SET TASK: Copy from the first line below down to and including the line with "PITCH = math.atan((225 - HZ) / F)". Skip the pictures.

DATA SEGMENT:
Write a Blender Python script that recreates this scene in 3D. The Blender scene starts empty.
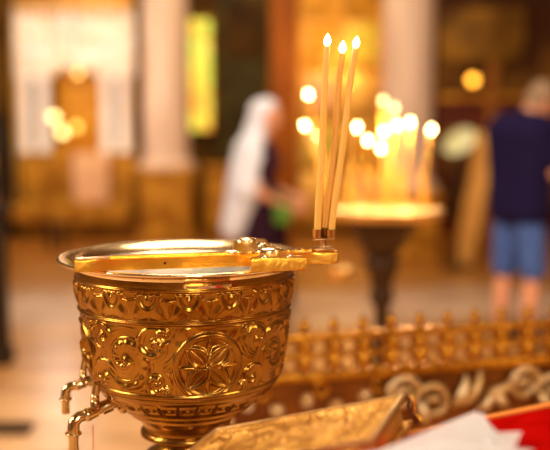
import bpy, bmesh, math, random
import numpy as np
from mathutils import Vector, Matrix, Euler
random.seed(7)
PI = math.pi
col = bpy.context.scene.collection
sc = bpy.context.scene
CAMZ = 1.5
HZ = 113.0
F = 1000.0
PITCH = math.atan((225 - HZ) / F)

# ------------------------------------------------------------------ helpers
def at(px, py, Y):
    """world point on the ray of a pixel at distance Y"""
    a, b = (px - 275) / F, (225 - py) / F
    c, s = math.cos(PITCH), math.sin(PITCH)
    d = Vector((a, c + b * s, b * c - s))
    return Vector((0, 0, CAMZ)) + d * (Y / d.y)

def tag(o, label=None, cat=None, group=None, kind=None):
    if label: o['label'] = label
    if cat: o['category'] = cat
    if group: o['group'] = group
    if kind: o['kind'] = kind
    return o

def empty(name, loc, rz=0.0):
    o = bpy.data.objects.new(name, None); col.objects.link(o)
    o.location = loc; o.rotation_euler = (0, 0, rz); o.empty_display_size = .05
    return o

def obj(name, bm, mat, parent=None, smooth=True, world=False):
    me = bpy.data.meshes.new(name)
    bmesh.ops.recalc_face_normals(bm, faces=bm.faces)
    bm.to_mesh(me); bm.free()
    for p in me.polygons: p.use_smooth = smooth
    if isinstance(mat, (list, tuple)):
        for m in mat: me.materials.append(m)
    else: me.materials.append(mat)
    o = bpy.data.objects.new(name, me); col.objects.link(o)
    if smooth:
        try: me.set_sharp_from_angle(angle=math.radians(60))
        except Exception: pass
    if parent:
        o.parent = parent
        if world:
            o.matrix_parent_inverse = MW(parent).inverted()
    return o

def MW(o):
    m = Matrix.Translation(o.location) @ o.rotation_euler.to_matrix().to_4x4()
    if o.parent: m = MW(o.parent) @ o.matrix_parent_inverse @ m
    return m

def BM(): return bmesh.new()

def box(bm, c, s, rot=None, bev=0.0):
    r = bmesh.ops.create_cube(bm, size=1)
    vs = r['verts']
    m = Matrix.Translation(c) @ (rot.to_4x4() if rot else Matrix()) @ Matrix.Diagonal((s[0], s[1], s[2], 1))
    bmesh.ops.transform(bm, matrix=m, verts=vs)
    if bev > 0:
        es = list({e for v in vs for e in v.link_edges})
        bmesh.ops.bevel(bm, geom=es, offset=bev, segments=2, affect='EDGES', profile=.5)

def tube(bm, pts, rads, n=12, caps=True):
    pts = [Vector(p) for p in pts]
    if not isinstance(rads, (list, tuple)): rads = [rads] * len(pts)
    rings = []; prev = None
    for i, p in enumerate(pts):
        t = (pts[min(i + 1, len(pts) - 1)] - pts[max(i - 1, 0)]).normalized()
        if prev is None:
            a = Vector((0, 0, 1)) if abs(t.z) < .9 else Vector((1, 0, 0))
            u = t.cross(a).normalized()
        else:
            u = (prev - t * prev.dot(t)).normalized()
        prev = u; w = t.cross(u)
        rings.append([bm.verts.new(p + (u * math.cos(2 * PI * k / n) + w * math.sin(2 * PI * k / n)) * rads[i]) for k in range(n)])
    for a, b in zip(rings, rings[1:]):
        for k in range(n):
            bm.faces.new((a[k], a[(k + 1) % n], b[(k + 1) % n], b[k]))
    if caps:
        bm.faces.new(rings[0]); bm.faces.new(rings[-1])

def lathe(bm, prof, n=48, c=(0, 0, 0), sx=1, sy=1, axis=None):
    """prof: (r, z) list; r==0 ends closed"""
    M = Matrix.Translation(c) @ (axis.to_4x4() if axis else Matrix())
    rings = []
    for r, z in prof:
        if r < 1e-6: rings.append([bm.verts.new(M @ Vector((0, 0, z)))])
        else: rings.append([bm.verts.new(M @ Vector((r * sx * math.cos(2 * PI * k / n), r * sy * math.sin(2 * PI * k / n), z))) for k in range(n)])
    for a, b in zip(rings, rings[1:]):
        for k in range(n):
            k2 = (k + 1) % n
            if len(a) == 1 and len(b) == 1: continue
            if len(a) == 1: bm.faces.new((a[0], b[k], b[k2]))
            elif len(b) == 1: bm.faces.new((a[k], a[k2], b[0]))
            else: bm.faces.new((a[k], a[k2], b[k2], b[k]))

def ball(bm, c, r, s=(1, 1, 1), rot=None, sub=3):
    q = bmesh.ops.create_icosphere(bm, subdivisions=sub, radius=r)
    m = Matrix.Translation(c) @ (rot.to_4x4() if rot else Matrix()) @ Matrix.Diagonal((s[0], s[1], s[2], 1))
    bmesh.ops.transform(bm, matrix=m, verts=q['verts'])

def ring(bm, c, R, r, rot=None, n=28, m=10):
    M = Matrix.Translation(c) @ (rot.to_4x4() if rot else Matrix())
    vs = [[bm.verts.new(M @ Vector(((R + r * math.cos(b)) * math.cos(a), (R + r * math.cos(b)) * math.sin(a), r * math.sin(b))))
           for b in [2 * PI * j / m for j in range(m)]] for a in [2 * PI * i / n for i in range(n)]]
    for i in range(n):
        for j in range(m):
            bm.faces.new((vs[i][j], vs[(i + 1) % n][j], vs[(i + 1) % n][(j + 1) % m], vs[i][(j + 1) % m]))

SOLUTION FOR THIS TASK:
Write a Blender Python script that recreates this scene in 3D. The Blender scene starts empty.
import bpy, bmesh, math, random
import numpy as np
from mathutils import Vector, Matrix, Euler
random.seed(7)
PI = math.pi
col = bpy.context.scene.collection
sc = bpy.context.scene
CAMZ = 1.5
HZ = 113.0
F = 1000.0
PITCH = math.atan((225 - HZ) / F)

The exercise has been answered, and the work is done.